■ Written problem ■
Copy exactly the lines from the start of the data below through the one that carries "COL=S.collection", and only those.

■ Data extract ■
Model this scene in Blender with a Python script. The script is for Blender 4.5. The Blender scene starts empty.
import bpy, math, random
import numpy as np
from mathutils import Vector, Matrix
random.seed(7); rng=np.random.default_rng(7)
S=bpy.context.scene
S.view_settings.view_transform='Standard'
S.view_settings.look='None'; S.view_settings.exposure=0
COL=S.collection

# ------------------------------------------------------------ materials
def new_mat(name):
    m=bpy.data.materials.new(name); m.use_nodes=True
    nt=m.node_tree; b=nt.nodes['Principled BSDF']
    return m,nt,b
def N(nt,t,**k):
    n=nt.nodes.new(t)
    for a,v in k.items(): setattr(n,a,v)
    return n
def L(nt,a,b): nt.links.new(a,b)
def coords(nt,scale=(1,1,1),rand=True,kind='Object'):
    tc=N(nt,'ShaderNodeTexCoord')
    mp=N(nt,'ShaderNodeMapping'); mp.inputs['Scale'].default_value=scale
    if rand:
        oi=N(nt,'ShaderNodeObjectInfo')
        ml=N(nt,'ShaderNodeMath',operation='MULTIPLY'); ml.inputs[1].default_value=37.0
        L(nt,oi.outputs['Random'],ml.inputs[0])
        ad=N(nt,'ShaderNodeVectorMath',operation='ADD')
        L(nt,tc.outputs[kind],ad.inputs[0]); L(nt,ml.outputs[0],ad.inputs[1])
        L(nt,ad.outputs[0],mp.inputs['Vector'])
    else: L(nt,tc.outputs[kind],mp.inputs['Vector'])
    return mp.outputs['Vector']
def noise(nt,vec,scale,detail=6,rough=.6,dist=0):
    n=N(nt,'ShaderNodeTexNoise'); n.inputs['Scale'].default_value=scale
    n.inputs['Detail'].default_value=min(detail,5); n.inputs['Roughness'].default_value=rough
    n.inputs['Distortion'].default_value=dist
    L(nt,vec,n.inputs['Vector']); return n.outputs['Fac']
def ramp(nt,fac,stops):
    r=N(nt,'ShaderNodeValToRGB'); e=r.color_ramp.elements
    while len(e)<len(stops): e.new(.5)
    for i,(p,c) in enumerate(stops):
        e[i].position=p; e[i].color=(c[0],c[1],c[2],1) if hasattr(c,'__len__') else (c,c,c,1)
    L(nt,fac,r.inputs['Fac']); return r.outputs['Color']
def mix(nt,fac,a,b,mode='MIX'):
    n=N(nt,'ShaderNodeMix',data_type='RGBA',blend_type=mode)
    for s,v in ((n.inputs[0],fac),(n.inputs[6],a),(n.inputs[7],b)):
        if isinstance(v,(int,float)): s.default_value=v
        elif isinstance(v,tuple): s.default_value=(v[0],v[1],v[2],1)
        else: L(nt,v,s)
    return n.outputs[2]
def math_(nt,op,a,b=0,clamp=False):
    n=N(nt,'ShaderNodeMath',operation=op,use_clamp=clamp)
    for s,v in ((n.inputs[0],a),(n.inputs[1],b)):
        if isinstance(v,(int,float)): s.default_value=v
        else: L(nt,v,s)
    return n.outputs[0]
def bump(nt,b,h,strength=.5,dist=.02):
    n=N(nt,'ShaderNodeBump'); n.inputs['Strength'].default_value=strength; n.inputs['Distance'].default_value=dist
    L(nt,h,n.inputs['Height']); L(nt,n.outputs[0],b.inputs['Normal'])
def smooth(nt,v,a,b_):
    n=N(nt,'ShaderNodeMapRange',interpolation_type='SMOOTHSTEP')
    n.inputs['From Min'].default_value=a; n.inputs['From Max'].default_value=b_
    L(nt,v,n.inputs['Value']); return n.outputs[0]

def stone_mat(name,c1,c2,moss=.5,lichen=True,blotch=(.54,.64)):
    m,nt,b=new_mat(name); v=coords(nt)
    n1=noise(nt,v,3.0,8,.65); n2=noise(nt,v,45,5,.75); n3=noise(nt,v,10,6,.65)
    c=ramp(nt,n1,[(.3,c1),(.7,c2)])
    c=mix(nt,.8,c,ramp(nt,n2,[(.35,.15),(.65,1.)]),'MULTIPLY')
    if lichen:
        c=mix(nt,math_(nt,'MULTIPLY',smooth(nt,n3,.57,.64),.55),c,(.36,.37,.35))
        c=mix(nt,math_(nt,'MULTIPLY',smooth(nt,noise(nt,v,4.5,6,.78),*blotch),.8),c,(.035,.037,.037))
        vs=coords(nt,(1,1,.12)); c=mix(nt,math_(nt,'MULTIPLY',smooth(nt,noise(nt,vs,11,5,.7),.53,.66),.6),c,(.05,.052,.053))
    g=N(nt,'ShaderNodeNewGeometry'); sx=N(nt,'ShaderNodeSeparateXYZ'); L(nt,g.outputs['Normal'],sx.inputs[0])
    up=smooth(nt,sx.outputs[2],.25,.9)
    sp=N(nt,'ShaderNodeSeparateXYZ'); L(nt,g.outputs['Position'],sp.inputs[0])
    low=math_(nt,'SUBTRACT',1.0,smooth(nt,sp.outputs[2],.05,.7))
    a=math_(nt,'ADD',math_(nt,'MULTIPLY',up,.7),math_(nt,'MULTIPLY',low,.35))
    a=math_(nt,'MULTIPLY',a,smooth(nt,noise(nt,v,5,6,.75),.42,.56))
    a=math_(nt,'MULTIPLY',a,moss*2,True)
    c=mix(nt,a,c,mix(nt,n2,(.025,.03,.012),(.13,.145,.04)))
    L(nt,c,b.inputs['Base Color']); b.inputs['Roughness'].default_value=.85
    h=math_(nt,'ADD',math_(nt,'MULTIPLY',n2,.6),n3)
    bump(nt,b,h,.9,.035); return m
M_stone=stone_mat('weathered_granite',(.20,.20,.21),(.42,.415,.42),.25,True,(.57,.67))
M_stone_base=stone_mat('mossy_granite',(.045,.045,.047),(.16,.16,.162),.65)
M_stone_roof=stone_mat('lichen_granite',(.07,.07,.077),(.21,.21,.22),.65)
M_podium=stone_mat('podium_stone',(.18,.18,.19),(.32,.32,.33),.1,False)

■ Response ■
Model this scene in Blender with a Python script. The script is for Blender 4.5. The Blender scene starts empty.
import bpy, math, random
import numpy as np
from mathutils import Vector, Matrix
random.seed(7); rng=np.random.default_rng(7)
S=bpy.context.scene
S.view_settings.view_transform='Standard'
S.view_settings.look='None'; S.view_settings.exposure=0
COL=S.collection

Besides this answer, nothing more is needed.